All In One
Horse Theme Solo-exhibition at the National Art Museum of China
CCTV Interview
CCTV conducted an interview with artist Bei at the opening ceremony.
Foreword
In his book “On the Equality of Things” (Qiwulun), Zhuangzi offers a fascinating metaphor: “Heaven and earth are one finger; the ten thousand things are one horse.” The so-called “heaven and earth” is but what a single finger points to, and the “ten thousand things” are no more than the posture of a single horse. Its meaning is deep and rippling, conveying truth with divine subtlety, and brimming with transcendent spiritual power. For over two millennia, this proposition has shone unceasingly, tempering the minds of generations of Chinese people. If one follows this secluded path of thought to explore BEI Jiaxiang’s vast horse-themed works, one may glimpse the spiritual core and linguistic orientation of his art.
In essence, BEI’s more than forty years of practice in horse-themed painting can be understood as his contemporary visual response to and methodological embodiment of the concept of “the equality of all things”; it can also be attributed to his visual construction of the traditional notion of the “horse under heaven.” In Zhuangzi’s thought, the horse is a metaphor for the endless generation and regeneration of all things, the starting point and primordial state of life. BEI’s fascination with the “horse” and the creative impulse it engendered may well derive from the horse’s powerful function as a metaphor of life. In this sense, BEI’s “horses” are the very presence of the primordial life of all things.
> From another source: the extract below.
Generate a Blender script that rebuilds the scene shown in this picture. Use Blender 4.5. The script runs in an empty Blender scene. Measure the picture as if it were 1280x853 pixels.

At the same time, his horses also closely evoke the imagination of the “horse under heaven” found in the Liezi and Zhuangzi: “as if vanishing, as if fading, as if perishing, as if lost; such a horse leaves no dust and obliterates its tracks,” and “transcendent and free of all dust, none knows its whereabouts.” It can be said that BEI interprets the theme of the “horse” on both the spiritual and formal levels, constructing a complete narrative of the “horse under heaven.”
From the perspective of artistic practice, BEI’s work can be seen as a typical product of the integration and mutual learning between Chinese and Western art. In his early years, he laid a solid foundation in modeling at an advanced training class of the Central Academy of Fine Arts, and later intensively studied the Western modernist painting system. For many years, his creative process has constantly navigated between the medium of Western oil painting and Eastern aesthetics, between figuration and abstraction, and between expression and freehand brushwork. If the historical implications of the “horse” have provided ample spiritual resources for BEI’s creation, then the cultivation derived from the mutual illumination of Chinese and Western art has propelled him to continuously explore an oil painting language system that is neither purely Chinese nor purely Western, yet simultaneously both Chinese and Western. A close reading of his works reveals a clear trajectory of stylistic evolution: his early works were more immersed in the interplay between Impressionist light and color and classical forms; in the middle period, he ascended to an expressive level, using fervent brushstrokes to achieve a deconstructive expression of objects. In recent years, there has been another remarkable shift: expressive brushwork that embodies “supreme skill resembling clumsiness” and imagery-based forms that “reduce complexity to simplicity” maintain a delicate and tension-filled balance between abstraction and figuration. Fundamentally, Bei Jiaxiang’s creative path is a leap from “externally learning from Nature” to “internally obtaining the source of the heart.” It is precisely in this process of spiritual evolution that he has completed the construction of an oil painting language system permeated with the spirit of literati freehand brushwork.
This exhibition is not only a systematic presentation of BEI Jiaxiang’s creative achievements, but it also carries the intention of examining the exhibition from an academic perspective of the localisation and transformation of oil painting. This brings forth a series of major topics concerning contemporary oil painting: How can Chinese imagery-based thinking achieve effective expression in the medium of oil painting? How can ancient cultural resources radiate the brilliance of the times through the transformation of modernity?
Under the magnificent vision of All in One, this exhibition, with an approach that embraces the ancient and modern, Chinese and Western, strives to transform the venue into a moving poem of life. I believe that every visitor stepping into the exhibition space will deeply feel this.